→ Goal of the exercise
Return precisely the span of lines from the top of the material below to the line containing "SC = bpy.context.scene", both included. Pictures are excluded.

— BEGIN Material —

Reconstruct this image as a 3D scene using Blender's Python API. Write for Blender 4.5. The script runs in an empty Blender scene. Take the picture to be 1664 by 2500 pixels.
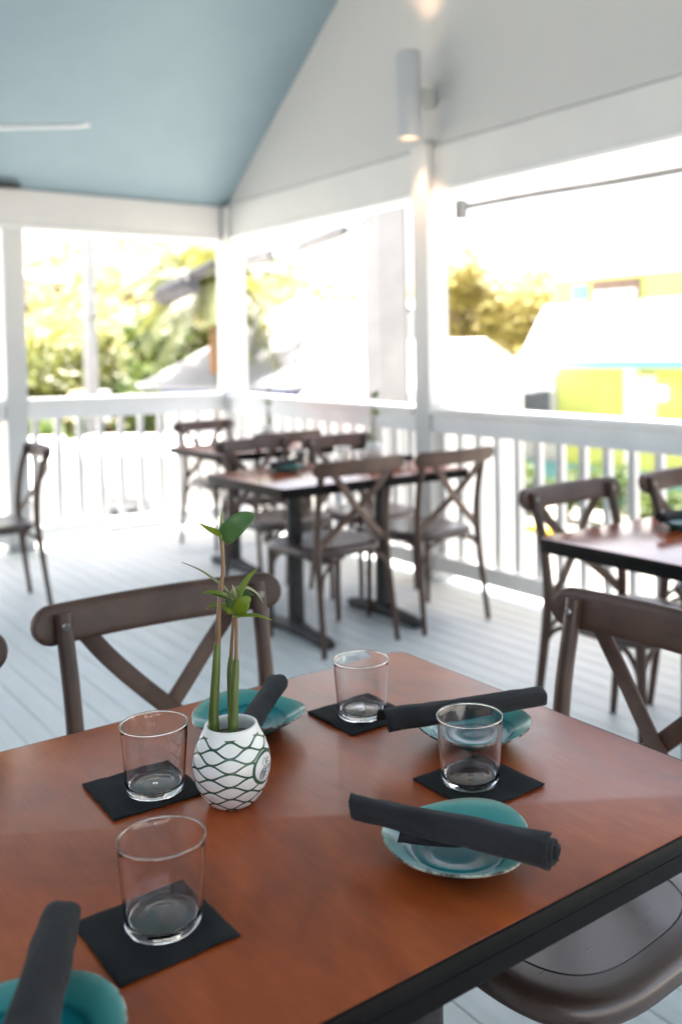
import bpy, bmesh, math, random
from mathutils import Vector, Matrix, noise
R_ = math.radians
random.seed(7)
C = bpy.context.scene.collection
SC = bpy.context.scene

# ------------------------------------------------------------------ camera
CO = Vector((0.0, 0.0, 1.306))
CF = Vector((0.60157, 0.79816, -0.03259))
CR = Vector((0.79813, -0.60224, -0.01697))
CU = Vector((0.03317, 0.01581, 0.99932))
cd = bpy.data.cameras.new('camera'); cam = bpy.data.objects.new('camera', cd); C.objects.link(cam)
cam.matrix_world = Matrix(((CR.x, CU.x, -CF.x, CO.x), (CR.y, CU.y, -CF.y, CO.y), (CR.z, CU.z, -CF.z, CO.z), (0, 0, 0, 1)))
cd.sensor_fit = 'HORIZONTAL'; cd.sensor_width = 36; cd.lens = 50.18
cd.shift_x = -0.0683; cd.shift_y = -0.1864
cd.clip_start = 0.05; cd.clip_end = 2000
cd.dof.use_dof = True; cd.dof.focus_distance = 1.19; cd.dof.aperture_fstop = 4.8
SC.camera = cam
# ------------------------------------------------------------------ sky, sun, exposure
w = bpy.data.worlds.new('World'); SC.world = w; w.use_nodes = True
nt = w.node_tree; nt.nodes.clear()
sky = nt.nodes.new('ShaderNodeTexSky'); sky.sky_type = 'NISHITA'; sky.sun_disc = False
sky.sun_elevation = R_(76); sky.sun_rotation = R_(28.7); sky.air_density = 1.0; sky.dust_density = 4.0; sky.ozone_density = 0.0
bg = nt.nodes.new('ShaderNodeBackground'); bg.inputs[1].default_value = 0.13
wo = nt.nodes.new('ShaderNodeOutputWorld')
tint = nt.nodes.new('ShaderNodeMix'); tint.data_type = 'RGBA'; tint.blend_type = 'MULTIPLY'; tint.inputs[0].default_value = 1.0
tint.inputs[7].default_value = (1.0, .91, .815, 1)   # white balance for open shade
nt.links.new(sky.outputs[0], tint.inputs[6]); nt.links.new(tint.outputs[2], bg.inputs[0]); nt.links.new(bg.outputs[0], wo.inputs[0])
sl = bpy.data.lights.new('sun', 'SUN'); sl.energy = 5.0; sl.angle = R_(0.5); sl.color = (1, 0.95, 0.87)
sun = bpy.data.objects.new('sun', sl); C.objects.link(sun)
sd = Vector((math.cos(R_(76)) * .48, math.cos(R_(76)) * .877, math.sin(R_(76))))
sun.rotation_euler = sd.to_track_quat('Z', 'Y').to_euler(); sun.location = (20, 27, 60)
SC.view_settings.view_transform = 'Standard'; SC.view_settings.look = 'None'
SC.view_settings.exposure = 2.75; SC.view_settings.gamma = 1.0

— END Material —

→ Answer to this task
Reconstruct this image as a 3D scene using Blender's Python API. Write for Blender 4.5. The script runs in an empty Blender scene. Take the picture to be 1664 by 2500 pixels.
import bpy, bmesh, math, random
from mathutils import Vector, Matrix, noise
R_ = math.radians
random.seed(7)
C = bpy.context.scene.collection
SC = bpy.context.scene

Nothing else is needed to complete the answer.